─── COLLECTED MATERIAL
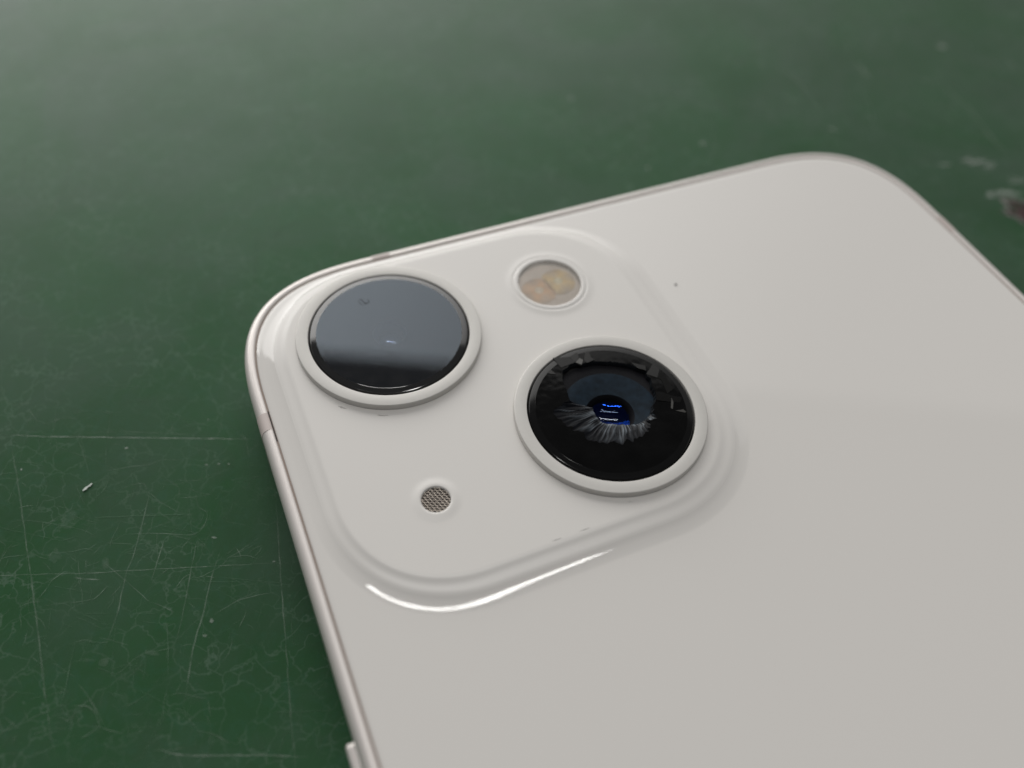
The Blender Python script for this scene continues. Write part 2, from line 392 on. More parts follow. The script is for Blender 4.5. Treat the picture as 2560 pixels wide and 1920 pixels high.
def blob(cx, cy, rx, ry, ang, colour, alpha, rings=5, n=28, rim=None, z=0.03, rough=.35):
    v = [(cx, cy, -ZT + z)]; c = [(*colour, alpha)]; f = []; s = random.uniform(0, 50)
    for r in range(1, rings + 1):
        q = r / rings
        for k in range(n):
            a = 2 * PI * k / n; w = 1 + rough * noise.noise(Vector((math.cos(a) * 1.6 + s, math.sin(a) * 1.6, s)))+ rough * .5 * noise.noise(Vector((math.cos(a) * 4 + s, math.sin(a) * 4, s)))
            px = math.cos(a) * rx * q * w; py = math.sin(a) * ry * q * w
            v.append((cx + px * math.cos(ang) - py * math.sin(ang), cy + px * math.sin(ang) + py * math.cos(ang), -ZT + z))
            cc = colour if not rim or q < .72 else rim
            c.append((*cc, 0 if r == rings else (alpha if rim else alpha * (1 - .5 * q))))
    for k in range(n): f.append((0, 1 + k, 1 + (k + 1) % n))
    for r in range(rings - 1):
        for k in range(n):
            a0 = 1 + r * n; k2 = (k + 1) % n; f.append((a0 + k, a0 + n + k, a0 + n + k2, a0 + k2))
    return v, f, c
BV, BF, BC = [], [], []
def add_blob(*a, **k):
    v, f, c = blob(*a, **k); b = len(BV); BV.extend(v); BC.extend(c); BF.extend(tuple(i + b for i in q) for q in f)
zz = 0.02
for x, y, rx, ry, al in [(59.4,13.9,.5,.3,.5),(47.8,27.8,.35,.5,.4),(77.1,10.9,.8,.4,.3),(89.6,.1,.9,.4,.55),(90.7,-.7,1.4,.5,.45),(91.6,-1.8,1.2,.5,.4),(86.3,.2,1.0,.35,.3),
        (88.2,-6.4,1.0,.6,.55),(89.6,-6.5,1.2,.5,.55),(90.6,-7.2,1.0,.6,.5),(92.9,-5.3,1.6,.7,.3),(104.6,22.4,.8,.9,.35),(50.5,11.9,.3,.3,.4),(85.5,.6,.8,.3,.25),
        (-16.6,-26.3,.45,.35,.28),(-13.2,-26.9,.7,.2,.24),(-17.7,-25.7,.7,.15,.2),(-9.3,-27.0,.2,.15,.6),(-12.3,-7.4,.2,.1,.7),(-5.2,-11.9,.14,.1,.6),(-4.4,-12.2,.12,.08,.6),(-6.2,-11.6,.15,.1,.5),(-8.6,-26.0,.15,.2,.5),
        (-5.1,-6.8,.06,.06,.9),(-20.8,-6.5,.07,.12,.7),(-12.0,-15.6,.1,.06,.7),(-3.0,-22.8,.15,.1,.5),(-7.0,-18.9,.25,.1,.5),(-15.4,-18.1,.3,.6,.15),(-19.0,-16.0,.5,.7,.2),(-17.6,-13.0,.7,.9,.15)]:
    zz += .0007
    add_blob(x, y, rx, ry, random.uniform(-.6, .2), WHITEISH if al > .28 else PALE, al, z=zz)
sm = link('pale_scuffs', BV, BF, M_chip, table); sm['kind'] = 'stuff'; set_attr(sm, BC)
v, f, c = blob(90.2, -10.4, 3.9, 2.7, -.3, (0.060, 0.026, 0.028), 1.0, rings=9, n=48, rim=(0.15, 0.16, 0.14), z=0.045, rough=.5)
pc = link('paint_chip', v, f, M_chip, table); set_attr(pc, c); pc['label'] = 'patch of chipped paint showing brownish base'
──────
Pictures in the data above should not be copied; transcribe everything else exactly.

_SOLUTION FOR THIS EXERCISE:_
The Blender Python script for this scene continues. Write part 2, from line 392 on. More parts follow. The script is for Blender 4.5. Treat the picture as 2560 pixels wide and 1920 pixels high.
def blob(cx, cy, rx, ry, ang, colour, alpha, rings=5, n=28, rim=None, z=0.03, rough=.35):
    v = [(cx, cy, -ZT + z)]; c = [(*colour, alpha)]; f = []; s = random.uniform(0, 50)
    for r in range(1, rings + 1):
        q = r / rings
        for k in range(n):
            a = 2 * PI * k / n; w = 1 + rough * noise.noise(Vector((math.cos(a) * 1.6 + s, math.sin(a) * 1.6, s)))+ rough * .5 * noise.noise(Vector((math.cos(a) * 4 + s, math.sin(a) * 4, s)))
            px = math.cos(a) * rx * q * w; py = math.sin(a) * ry * q * w
            v.append((cx + px * math.cos(ang) - py * math.sin(ang), cy + px * math.sin(ang) + py * math.cos(ang), -ZT + z))
            cc = colour if not rim or q < .72 else rim
            c.append((*cc, 0 if r == rings else (alpha if rim else alpha * (1 - .5 * q))))
    for k in range(n): f.append((0, 1 + k, 1 + (k + 1) % n))
    for r in range(rings - 1):
        for k in range(n):
            a0 = 1 + r * n; k2 = (k + 1) % n; f.append((a0 + k, a0 + n + k, a0 + n + k2, a0 + k2))
    return v, f, c
BV, BF, BC = [], [], []
def add_blob(*a, **k):
    v, f, c = blob(*a, **k); b = len(BV); BV.extend(v); BC.extend(c); BF.extend(tuple(i + b for i in q) for q in f)
zz = 0.02
for x, y, rx, ry, al in [(59.4,13.9,.5,.3,.5),(47.8,27.8,.35,.5,.4),(77.1,10.9,.8,.4,.3),(89.6,.1,.9,.4,.55),(90.7,-.7,1.4,.5,.45),(91.6,-1.8,1.2,.5,.4),(86.3,.2,1.0,.35,.3),
        (88.2,-6.4,1.0,.6,.55),(89.6,-6.5,1.2,.5,.55),(90.6,-7.2,1.0,.6,.5),(92.9,-5.3,1.6,.7,.3),(104.6,22.4,.8,.9,.35),(50.5,11.9,.3,.3,.4),(85.5,.6,.8,.3,.25),
        (-16.6,-26.3,.45,.35,.28),(-13.2,-26.9,.7,.2,.24),(-17.7,-25.7,.7,.15,.2),(-9.3,-27.0,.2,.15,.6),(-12.3,-7.4,.2,.1,.7),(-5.2,-11.9,.14,.1,.6),(-4.4,-12.2,.12,.08,.6),(-6.2,-11.6,.15,.1,.5),(-8.6,-26.0,.15,.2,.5),
        (-5.1,-6.8,.06,.06,.9),(-20.8,-6.5,.07,.12,.7),(-12.0,-15.6,.1,.06,.7),(-3.0,-22.8,.15,.1,.5),(-7.0,-18.9,.25,.1,.5),(-15.4,-18.1,.3,.6,.15),(-19.0,-16.0,.5,.7,.2),(-17.6,-13.0,.7,.9,.15)]:
    zz += .0007
    add_blob(x, y, rx, ry, random.uniform(-.6, .2), WHITEISH if al > .28 else PALE, al, z=zz)
sm = link('pale_scuffs', BV, BF, M_chip, table); sm['kind'] = 'stuff'; set_attr(sm, BC)
v, f, c = blob(90.2, -10.4, 3.9, 2.7, -.3, (0.060, 0.026, 0.028), 1.0, rings=9, n=48, rim=(0.15, 0.16, 0.14), z=0.045, rough=.5)
pc = link('paint_chip', v, f, M_chip, table); set_attr(pc, c); pc['label'] = 'patch of chipped paint showing brownish base'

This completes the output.